31日に放映があると聞くが、まったく、その成果が期待できない。
基本的に取材の態度がなっていない。
ほんとうにひどいインタビューで、あきれかえって帰ってもらった。
あまりにも非礼で、演劇に対する尊敬を欠き、ただ、ご自分の視点でのみ、材料を集めているとしか思えなかった。
彼の態度は私が『演出術』でインタビューしたときの一章、「スランプ時代」をクローズアップしたいとしか思えなかった。それは、全体のなかで、本当に一部分にすぎない。けれど、質問は、そればかりに集中した。
「スランプ時代」が蜷川さんにあるとしても、短い期間だろう。十年にも満たない。その時代の舞台を観ていない人に、あれこれいわれるようなものではない。ディレクターは、才能のある人が、いかに「才能を認められず苦しんでいたか」をアピールしたいのだろう。それはあなたの都合で、私たちとは関係ない。NHKのディレクターが、どれだけこれから才能を発揮するかは、蜷川さんも私もまったく関係ない。ご自分で努力されればよいと思う。
本当に不愉快なのは、なにか、ネガティブなことがあったから、今の成功があるとする構成だと思う。
蜷川さんにはそんなことはなかった。
蜷川さんは、生涯を通じて、成功者であった。
「子育てをした」とか「奥さんに食べさせてもらっていた」とか「才能がなかったから俳優から演出家になった」かのような言説をマスメディアは振りまく。
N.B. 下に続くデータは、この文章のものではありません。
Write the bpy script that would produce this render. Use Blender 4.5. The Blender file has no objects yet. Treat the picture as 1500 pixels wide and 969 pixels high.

才能を認められなかった惨めな男が、奮起して演出家になった。そんな物語を再創作して恥じ入らないのは、まったく理解出来ない。
そんな言説にすがっているマスメディアの人間は、私自身の才能と、蜷川さんがその年代になしとげたことを比べてみればいい。
安倍政権にすりよるような番組を作って恥じ入ることがないメディアに、蜷川さんの「スランプ」とかいう資格があるのか。恥じ入ってもらいたい。
多田篤司ディレクターにメールを送った。
「基本的に取るべき材料と方向性が決まっており、
対話にもならないインタビューを受けても、
インタビューを受ける側は、時間と労力とこれまでの経験を、
メディアに収奪させるだけで、何の意味もありません。
しかも、ネガティブな方向性に引っ張ろうとするのは、
作品および人生の成功者である蜷川さんに対する妬み。
成功者を嫉妬する視聴者に対する迎合としか思えません。」
インタビューするまえに前提があり、その証拠づけをする取材は、インタビューする自分自身を甘やかしている。
あるいは、自分の仕事がいかに、人の話を聞いて、その結果を結実する過程にあるかをわかっていない。
私の著書「演出術」を、このNHKの番組「クローズアップ現代」に、引用および援用をしなように拒否しています。
そのようなことのないように多田ディレクターに要請しています。